Le Comité a notamment enjoint l’Algérie de « mener une enquête approfondie et rigoureuse sur la disparition de Farid Faraoun ». L’Algérie doit également « fournir aux auteurs des informations détaillées quant aux résultats de son enquête », « libérer immédiatement l’intéressé au cas où il serait toujours détenu au secret » ou « restituer sa dépouille à sa famille » en cas de décès. Le Comité insiste par ailleurs sur l’obligation qu’a l’Algérie de  » poursuivre, juger et punir les responsables des violations commises ». L’Algérie doit également « indemniser de manière appropriée [la famille de la victime] pour les violations subies, ainsi que [la victime elle-même] s[i elle] est en vie ».

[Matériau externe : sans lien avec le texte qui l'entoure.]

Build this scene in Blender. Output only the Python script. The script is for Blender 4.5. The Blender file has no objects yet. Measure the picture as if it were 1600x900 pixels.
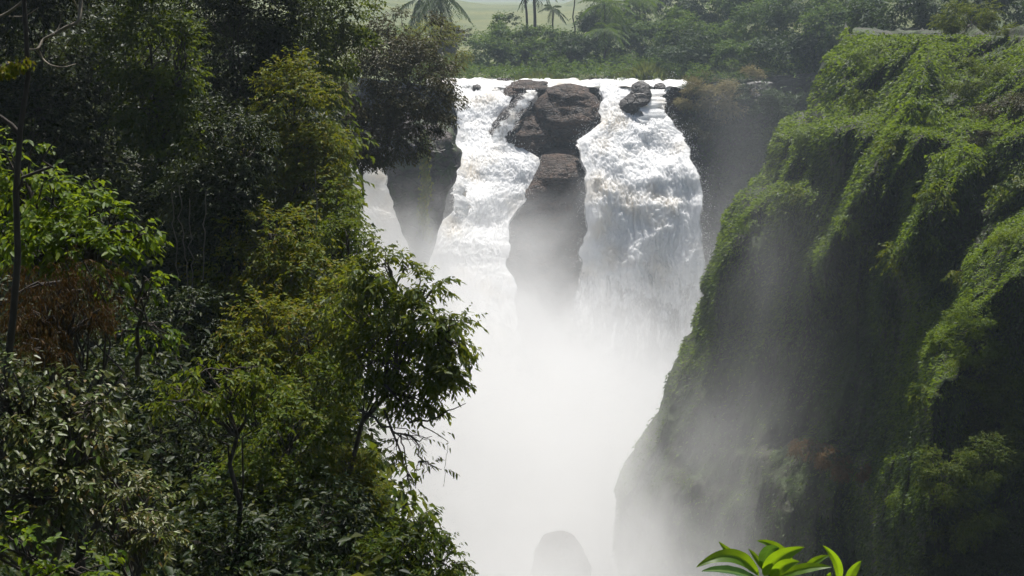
import bpy, bmesh, math, random
import numpy as np
R = math.radians
sc = bpy.context.scene
COL = sc.collection

# ------------------------------------------------------------ camera, sky, sun, exposure
PITCH = -13.5
HFOV = 45.0
SUN_EL, SUN_AZ = 65.0, 10.0
cam_d = bpy.data.cameras.new('camera')
cam_d.sensor_width = 36.0
cam_d.lens = 18.0 / math.tan(R(HFOV / 2))
cam_d.clip_start = 0.05
cam_d.clip_end = 20000.0
cam = bpy.data.objects.new('camera', cam_d)
COL.objects.link(cam)
cam.location = (0, 0, 0)
cam.rotation_euler = (R(90 + PITCH), 0, 0)
sc.camera = cam

world = bpy.data.worlds.new('World')
sc.world = world
world.use_nodes = True
wn = world.node_tree
bg = wn.nodes['Background']
sky = wn.nodes.new('ShaderNodeTexSky')
sky.sky_type = 'NISHITA'
sky.sun_disc = False
sky.sun_elevation = R(SUN_EL)
sky.sun_rotation = R(SUN_AZ)
sky.dust_density = 2.0
wn.links.new(sky.outputs[0], bg.inputs['Color'])
bg.inputs['Strength'].default_value = 0.05

sun_d = bpy.data.lights.new('sun', 'SUN')
sun_d.energy = 4.8
sun_d.angle = R(0.53)
sun_d.color = (1.0, 0.968, 0.92)
sun = bpy.data.objects.new('sun', sun_d)
COL.objects.link(sun)
sun.rotation_euler = (R(90 - SUN_EL), 0, R(180 - SUN_AZ))
sun.location = (60, 120, 150)

sc.view_settings.view_transform = 'Standard'
sc.view_settings.look = 'None'
sc.view_settings.gamma = 1.0
sc.view_settings.exposure = 0.55
sc.view_settings.use_curve_mapping = False
sc.render.engine = 'CYCLES'
cy = sc.cycles
cy.use_denoising = True
cy.use_adaptive_sampling = True
cy.adaptive_threshold = 0.03
cy.max_bounces = 10
cy.diffuse_bounces = 3
cy.glossy_bounces = 2
cy.transmission_bounces = 4
cy.transparent_max_bounces = 16
cy.volume_bounces = 8
cy.volume_step_rate = 0.35
cy.volume_max_steps = 128
cy.caustics_reflective = False
cy.caustics_refractive = False
cy.filter_width = 1.5

# ------------------------------------------------------------ numbers
F = 800.0 / math.tan(R(HFOV / 2))
CP, SP = math.cos(R(PITCH)), math.sin(R(PITCH))

def P(px, py, d):
    """point of the place seen at pixel (px, py) of the 1600x900 photo, d metres ahead"""
    px, py, d = np.broadcast_arrays(np.asarray(px, float), np.asarray(py, float), np.asarray(d, float))
    cx = (px - 800.0) / F
    cyy = (450.0 - py) / F
    dx = cx
    dy = CP - cyy * SP
    dz = SP + cyy * CP
    s = d / dy
    return np.stack([dx * s, d, dz * s], -1)

def hash3(ix, seed):
    n = ix[..., 0] * 12.9898 + ix[..., 1] * 78.233 + ix[..., 2] * 37.719 + seed * 17.13
    v = np.sin(n) * 43758.5453
    return v - np.floor(v)

def vnoise(p, seed=0):
    i = np.floor(p)
    f = p - i
    u = f * f * (3 - 2 * f)
    out = 0
    for dx in (0, 1):
        for dy in (0, 1):
            for dz in (0, 1):
                w = (u[..., 0] if dx else 1 - u[..., 0]) * (u[..., 1] if dy else 1 - u[..., 1]) * (u[..., 2] if dz else 1 - u[..., 2])
                out = out + w * hash3(i + np.array([dx, dy, dz]), seed)
    return out * 2 - 1

def fbm(p, octv=4, seed=0, gain=0.5):
    a, s, o = 1.0, 1.0, 0
    for k in range(octv):
        o = o + a * vnoise(p * s + k * 7.3, seed + k)
        a *= gain
        s *= 2.03
    return o

def ridged(p, octv=4, seed=0):
    a, s, o = 1.0, 1.0, 0
    for k in range(octv):
        o = o + a * (1 - np.abs(vnoise(p * s + k * 5.1, seed + k)) * 2)
        a *= 0.5
        s *= 2.1
    return o

def unit(v):
    return v / np.maximum(np.linalg.norm(v, axis=-1, keepdims=True), 1e-9)

def sstep(x, a, b):
    t = np.clip((x - a) / (b - a), 0, 1)
    return t * t * (3 - 2 * t)

# ------------------------------------------------------------ mesh helpers
def make_mesh(name, verts, faces, smooth=False, n=None):
    """faces: (N,3) or (N,4) int array, or a list of such arrays"""
    me = bpy.data.meshes.new(name)
    fl = faces if isinstance(faces, list) else [faces]
    fl = [np.asarray(f, np.int32) for f in fl if len(f)]
    verts = np.asarray(verts, np.float32)
    me.vertices.add(len(verts))
    me.vertices.foreach_set('co', verts.ravel())
    loops = np.concatenate([f.ravel() for f in fl])
    sizes = np.concatenate([np.full(len(f), f.shape[1], np.int32) for f in fl])
    starts = np.concatenate([[0], np.cumsum(sizes)[:-1]]).astype(np.int32)
    me.loops.add(len(loops))
    me.loops.foreach_set('vertex_index', loops.astype(np.int32))
    me.polygons.add(len(sizes))
    me.polygons.foreach_set('loop_start', starts)
    me.polygons.foreach_set('loop_total', sizes)
    if smooth:
        me.polygons.foreach_set('use_smooth', np.ones(len(sizes), bool))
    me.update(calc_edges=True)
    return me

def link(name, me, mat=None, parent=None, loc=None):
    o = bpy.data.objects.new(name, me)
    COL.objects.link(o)
    if mat is not None:
        me.materials.append(mat)
    if parent is not None:
        o.parent = parent
    if loc is not None:
        o.location = [float(v) for v in loc]
    return o

def tag(o, label=None, cat=None, group=None, kind=None):
    if label: o['label'] = label
    if cat: o['category'] = cat
    if group: o['group'] = group
    if kind: o['kind'] = kind
    return o

def thing(name, label, cat, loc, group=None):
    o = bpy.data.objects.new(name, None)
    COL.objects.link(o)
    o.empty_display_size = 0.3
    o.location = [float(v) for v in loc]
    return tag(o, label, cat, group)

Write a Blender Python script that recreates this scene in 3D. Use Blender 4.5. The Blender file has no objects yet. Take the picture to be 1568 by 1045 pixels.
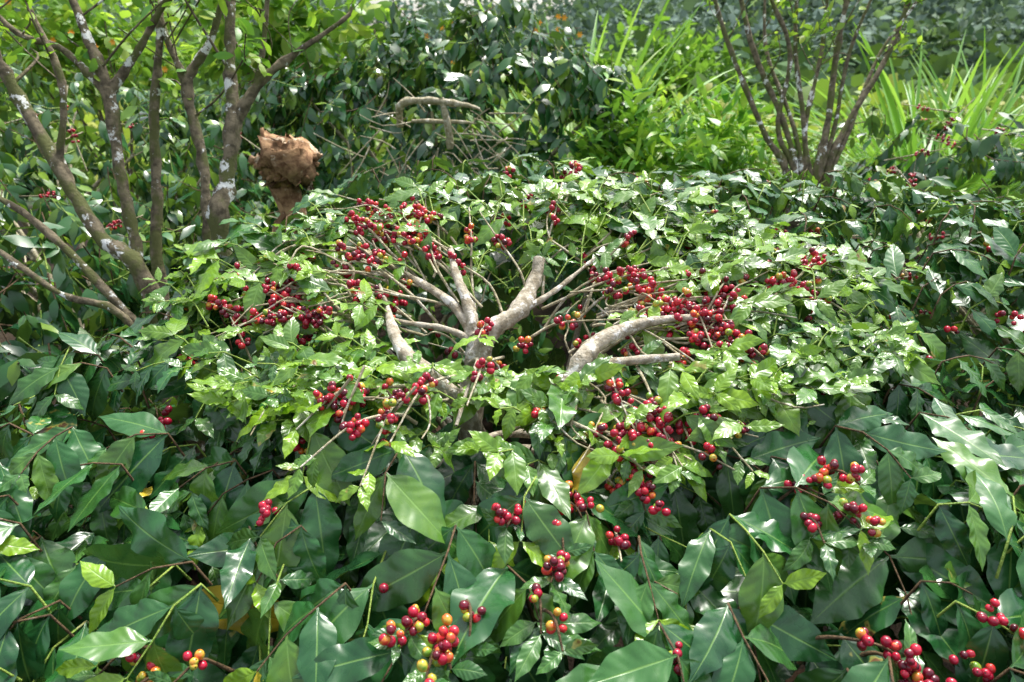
import bpy, math, numpy as np
from mathutils import Vector
R=np.random.RandomState(7)
def U(a,b): return R.uniform(a,b)
sc=bpy.context.scene
# ------------------------------------------------------------ material helpers
class NT:
    def __init__(s,name):
        s.m=bpy.data.materials.new(name); s.m.use_nodes=True; s.t=s.m.node_tree; s.t.nodes.clear()
    def n(s,ty,**k):
        nd=s.t.nodes.new(ty)
        for a,b in k.items(): setattr(nd,a,b)
        return nd
    def l(s,a,b): s.t.links.new(a,b)
    def put(s,sock,v):
        if hasattr(v,'is_linked') or hasattr(v,'links'): s.l(v,sock)
        else:
            if sock.type=='RGBA' and len(v)==3: v=(*v,1)
            sock.default_value=v
    def math(s,op,a,b=None,c=None):
        nd=s.n('ShaderNodeMath',operation=op); s.put(nd.inputs[0],a)
        if b is not None: s.put(nd.inputs[1],b)
        if c is not None: s.put(nd.inputs[2],c)
        return nd.outputs[0]
    def rng(s,v,a,b,c=0.,d=1.,smooth=True):
        nd=s.n('ShaderNodeMapRange'); nd.interpolation_type='SMOOTHSTEP' if smooth else 'LINEAR'
        s.put(nd.inputs[0],v)
        for i,q in enumerate((a,b,c,d)): s.put(nd.inputs[i+1],q)
        return nd.outputs[0]
    def mix(s,f,a,b,bt='MIX'):
        nd=s.n('ShaderNodeMix',data_type='RGBA',blend_type=bt)
        s.put(nd.inputs[0],f); s.put(nd.inputs[6],a); s.put(nd.inputs[7],b)
        return nd.outputs[2]
    def noise(s,scale,detail=3,rough=.55,vec=None):
        nd=s.n('ShaderNodeTexNoise'); nd.inputs['Scale'].default_value=scale
        nd.inputs['Detail'].default_value=detail; nd.inputs['Roughness'].default_value=rough
        if vec is None:
            if not hasattr(s,'tc'): s.tc=s.n('ShaderNodeTexCoord')
            vec=s.tc.outputs['Object']
        s.l(vec,nd.inputs['Vector']); return nd.outputs[0]
    def bsdf(s,col,rough,spec=.5,bump=None,coat=0):
        b=s.n('ShaderNodeBsdfPrincipled'); s.put(b.inputs['Base Color'],col); s.put(b.inputs['Roughness'],rough)
        s.put(b.inputs['Specular IOR Level'],spec)
        if coat: s.put(b.inputs['Coat Weight'],coat); b.inputs['Coat Roughness'].default_value=.12
        if bump is not None: s.l(bump,b.inputs['Normal'])
        return b.outputs[0]
    def bump(s,h,st,dist):
        b=s.n('ShaderNodeBump'); b.inputs['Strength'].default_value=st; b.inputs['Distance'].default_value=dist
        s.l(h,b.inputs['Height']); return b.outputs[0]
    def out(s,sh):
        o=s.n('ShaderNodeOutputMaterial'); s.l(sh,o.inputs['Surface']); return s.m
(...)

L’Algérie doit par ailleurs garantir l’efficacité de son système judiciaire, en particulier en ce qui concerne les victimes de torture, d’exécutions extrajudiciaires et de disparitions forcées, et prendre des mesures pour éviter que de telles violations ne se reproduisent

 

Le contexte général

Ces évènements s’inscrivent pendant la guerre civile algérienne durant laquelle des milliers de personnes ont disparu. En effet, selon les sources, de 7’000 à 20’000 personnes auraient été enlevées par les services de sécurité algériens entre 1992 et 1998.  Les membres de ces services agissaient dans toute impunité.  Depuis la mise en œuvre de la Charte pour la paix et la réconciliation nationale en 2006, ces derniers bénéficient d’une complète amnistie. Il est d’ailleurs maintenant interdit de porter plainte contre des crimes ou exactions comme ceux dont M. FARAOUN a été la victime.